German grid regulator launches proceedings against 77 firms over smart meter rollout failures
Clean Energy Wire
Germany’s Federal Network Agency (BNetzA) has launched legal proceedings against 77 energy companies for failing to meet smart meter installation quotas. By the end of 2025, meter operators were legally required to equip a minimum share of households in their area with smart meters, yet 688 of the 814 companies failed to do so.
Now, 77 companies face penalty payments for not complying with the legal installation requirements. “As a first step, we are today initiating proceedings against those companies that have not yet begun the roll-out,” said BNetzA head Klaus Müller. The agency has said fines will be calculated on the extent of the breach of legal obligations and the operator's “economic capacity”, though exact amounts remain unclear.

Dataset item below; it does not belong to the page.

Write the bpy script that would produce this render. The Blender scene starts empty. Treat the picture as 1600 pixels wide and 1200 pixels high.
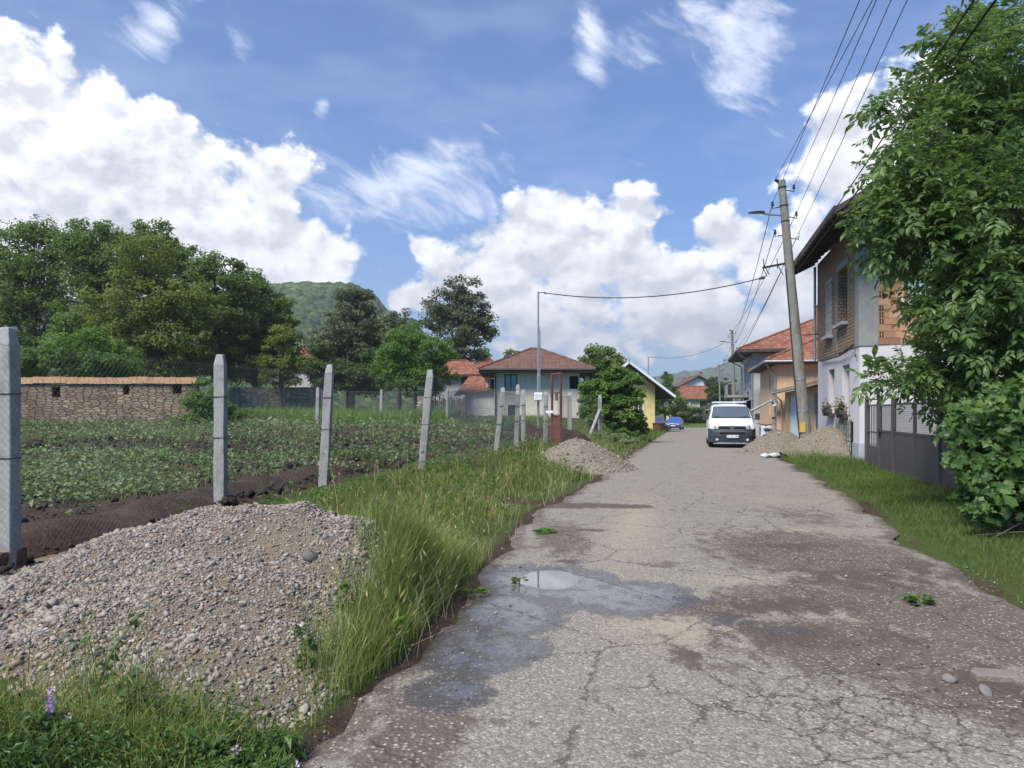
import bpy, math, random
import numpy as np
from mathutils import Vector, Matrix
R = math.radians
RNG = np.random.default_rng(7)
random.seed(7)
S = bpy.context.scene
COL = S.collection
F_PX, HOR, CAMH = 1150.0, 641.0, 1.6

# ------------------------------------------------------------------ helpers
def at(px, py, Y):
    return Vector(((px-800)/F_PX*Y, Y, CAMH+(HOR-py)/F_PX*Y))
def G(px, py):
    Y = CAMH*F_PX/(py-HOR)
    return ((px-800)/F_PX*Y, Y)

def tag(o, label=None, cat=None, group=None, kind=None):
    if label: o['label'] = label
    if cat: o['category'] = cat
    if group: o['group'] = group
    if kind: o['kind'] = kind
    return o
def thing(name, label, cat, loc=(0,0,0), rz=0.0, group=None):
    o = bpy.data.objects.new(name, None); COL.objects.link(o)
    o.location = loc; o.rotation_euler = (0,0,rz); o.empty_display_size = .2
    return tag(o, label, cat, group)
def copy_tree(o, parent=None):
    c = o.copy(); COL.objects.link(c)
    if parent: c.parent = parent
    for ch in list(o.children): copy_tree(ch, c)
    return c

def norm(a):
    return a/np.maximum(np.linalg.norm(a, axis=-1, keepdims=True), 1e-9)

class MB:
    """collects polygons; builds one mesh object with metric box UVs"""
    def __init__(s): s.v=[]; s.f=[]; s.m=[]; s.t=[]; s.M=None
    def addv(s, p):
        p = Vector(p)
        if s.M is not None: p = s.M @ p
        s.v.append(p); return len(s.v)-1
    def face(s, pts, m=0, t=.5):
        s.f.append([s.addv(p) for p in pts]); s.m.append(m); s.t.append(t)
    def fi(s, idx, m=0, t=.5):
        s.f.append(list(idx)); s.m.append(m); s.t.append(t)
    def box(s, x0,x1,y0,y1,z0,z1, m=0, t=.5, bev=0):
        if bev <= 0:
            a=[s.addv(p) for p in ((x0,y0,z0),(x1,y0,z0),(x1,y1,z0),(x0,y1,z0),(x0,y0,z1),(x1,y0,z1),(x1,y1,z1),(x0,y1,z1))]
            for q in ((0,3,2,1),(4,5,6,7),(0,1,5,4),(1,2,6,5),(2,3,7,6),(3,0,4,7)): s.fi([a[i] for i in q],m,t)
        else:
            b=min(bev,(x1-x0)*.45,(y1-y0)*.45,(z1-z0)*.45)
            rings=[]
            for z,i in ((z0,b),(z0+b,0),(z1-b,0),(z1,b)):
                pts=[]
                for (cx,cy,sx,sy) in ((x0,y0,1,1),(x1,y0,-1,1),(x1,y1,-1,-1),(x0,y1,1,-1)):
                    A=(cx+sx*i, cy+sy*(b+i*.0), z); B=(cx+sx*b, cy+sy*i, z)
                    if i: A=B=(cx+sx*b,cy+sy*b,z)
                    if (sx*sy)>0: pts+= [A,B]
                    else: pts+=[B,A]
                rings.append([s.addv(p) for p in pts])
            for r0,r1 in zip(rings,rings[1:]):
                for k in range(8): s.fi([r0[k],r0[(k+1)%8],r1[(k+1)%8],r1[k]],m,t)
            s.fi(rings[0][::-1],m,t); s.fi(rings[-1],m,t)
    def obox(s, c, ax, ay, az, m=0, t=.5):
        c=Vector(c);ax=Vector(ax);ay=Vector(ay);az=Vector(az)
        a=[s.addv(c+ax*i+ay*j+az*k) for (i,j,k) in ((-1,-1,-1),(1,-1,-1),(1,1,-1),(-1,1,-1),(-1,-1,1),(1,-1,1),(1,1,1),(-1,1,1))]
        for q in ((0,3,2,1),(4,5,6,7),(0,1,5,4),(1,2,6,5),(2,3,7,6),(3,0,4,7)): s.fi([a[i] for i in q],m,t)
    def bar(s, p, q, w, h=None, m=0, t=.5):
        p=Vector(p);q=Vector(q);d=(q-p);L=d.length;d.normalize()
        up=Vector((0,0,1)) if abs(d.z)<.95 else Vector((0,1,0))
        x=d.cross(up).normalized(); y=x.cross(d)
        s.obox((p+q)/2, x*(w/2), d*(L/2), y*((h or w)/2), m, t)
    def tube(s, pts, rad, n=8, m=0, cap=True, t=.5):
        pts=[Vector(p) for p in pts]
        if not hasattr(rad,'__len__'): rad=[rad]*len(pts)
        rings=[]; ref=None
        for i,p in enumerate(pts):
            d=(pts[min(i+1,len(pts)-1)]-pts[max(i-1,0)])
            d = d.normalized() if d.length>1e-9 else Vector((0,0,1))
            if ref is None:
                ref = Vector((1,0,0)) if abs(d.x)<.9 else Vector((0,1,0))
            x=(ref-d*ref.dot(d)); x = x.normalized() if x.length>1e-6 else d.orthogonal().normalized()
            ref=x; y=d.cross(x)
            rings.append([s.addv(p+(x*math.cos(a)+y*math.sin(a))*rad[i]) for a in [2*math.pi*k/n for k in range(n)]])
        for r0,r1 in zip(rings,rings[1:]):
            for k in range(n): s.fi([r0[k],r0[(k+1)%n],r1[(k+1)%n],r1[k]],m,t)
        if cap: s.fi(rings[0][::-1],m,t); s.fi(rings[-1],m,t)
    def loft(s, rings, m=0, cap=True, closed=True, t=.5):
        R_=[[s.addv(p) for p in r] for r in rings]; n=len(R_[0])
        for r0,r1 in zip(R_,R_[1:]):
            for k in range(n if closed else n-1): s.fi([r0[k],r0[(k+1)%n],r1[(k+1)%n],r1[k]],m,t)
        if cap: s.fi(R_[0][::-1],m,t); s.fi(R_[-1],m,t)
    def wall(s, o, u, n, L, H, holes=(), rev=.18, m=0, mr=None, top=None):
        """wall sheet from o along u (unit), outward normal n; holes=(u0,u1,z0,z1) cut through with reveals"""
        o=Vector(o);u=Vector(u);n=Vector(n);mr=m if mr is None else mr
        us=sorted({0,L,*[h[0] for h in holes],*[h[1] for h in holes]})
        zs=sorted({0,H,*[h[2] for h in holes],*[h[3] for h in holes]})
        P=lambda a,z,d=0: o+u*a+Vector((0,0,z))-n*d
        flip = u.cross(Vector((0,0,1))).dot(n)<0
        def F(pts,mm): s.face(pts[::-1] if flip else pts,mm)
        for a,b in zip(us,us[1:]):
            for c,d in zip(zs,zs[1:]):
                ma,mz=(a+b)/2,(c+d)/2
                if any(h[0]<ma<h[1] and h[2]<mz<h[3] for h in holes): continue
                F([P(a,c),P(b,c),P(b,d),P(a,d)],m)
        for (a,b,c,d) in holes:
            F([P(a,c),P(a,d),P(a,d,rev),P(a,c,rev)],mr); F([P(b,d),P(b,c),P(b,c,rev),P(b,d,rev)],mr)
            F([P(a,d),P(b,d),P(b,d,rev),P(a,d,rev)],mr); F([P(b,c),P(a,c),P(a,c,rev),P(b,c,rev)],mr)
    def build(s, name, mats, parent=None, smooth=False, loc=None, bevel=0):
        if not isinstance(mats,(list,tuple)): mats=[mats]
        me=bpy.data.meshes.new(name)
        me.from_pydata([tuple(v) for v in s.v], [], s.f)
        for k in mats: me.materials.append(k)
        me.polygons.foreach_set('material_index', s.m)
        me.polygons.foreach_set('use_smooth', [bool(smooth)]*len(s.f))
        uv=me.uv_layers.new(name='UVMap').data
        at_=me.attributes.new('tint','FLOAT','FACE'); at_.data.foreach_set('value', s.t)
        Z=Vector((0,0,1))
        for p in me.polygons:
            n=p.normal
            if abs(n.z)>.999: u,v=Vector((1,0,0)),Vector((0,1,0))
            else: u=Z.cross(n).normalized(); v=n.cross(u)
            for li in p.loop_indices:
                c=me.vertices[me.loops[li].vertex_index].co
                uv[li].uv=(c.dot(u),c.dot(v))
        o=bpy.data.objects.new(name,me); COL.objects.link(o)
        if parent: o.parent=parent
        if loc: o.location=loc
        if smooth and smooth!=True:
            pass
        if bevel:
            b=o.modifiers.new('Bevel','BEVEL'); b.width=bevel; b.segments=2; b.limit_method='ANGLE'; b.angle_limit=R(40)
        return o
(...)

While smart meters have been the standard in other European countries for years, most Germans still have analogue meters. Smart meters are a prerequisite for a more dynamic and flexible power system. They allow customers to adapt their electricity demand to periods of high or low supply, and enable dynamic tariffs that reward households for shifting consumption to times when power is cheap and plentiful. More flexibility on the consumption side will be crucial as the share of renewables grows.
Meter operators are obliged to install smart meters in at least 20 percent of households with an annual electricity consumption of at least 6,000 kilowatt-hours (kWh), or those with heat pumps or electric car charging stations that exceed a power output of 4.2 kW. Bigger operators on average have achieved the target, while those with a smaller number of households have lagged, according to BNetzA data. BNetzA said it would initiate further proceedings in stages, affecting small and medium-sized operators that have not yet met the 20-percent share.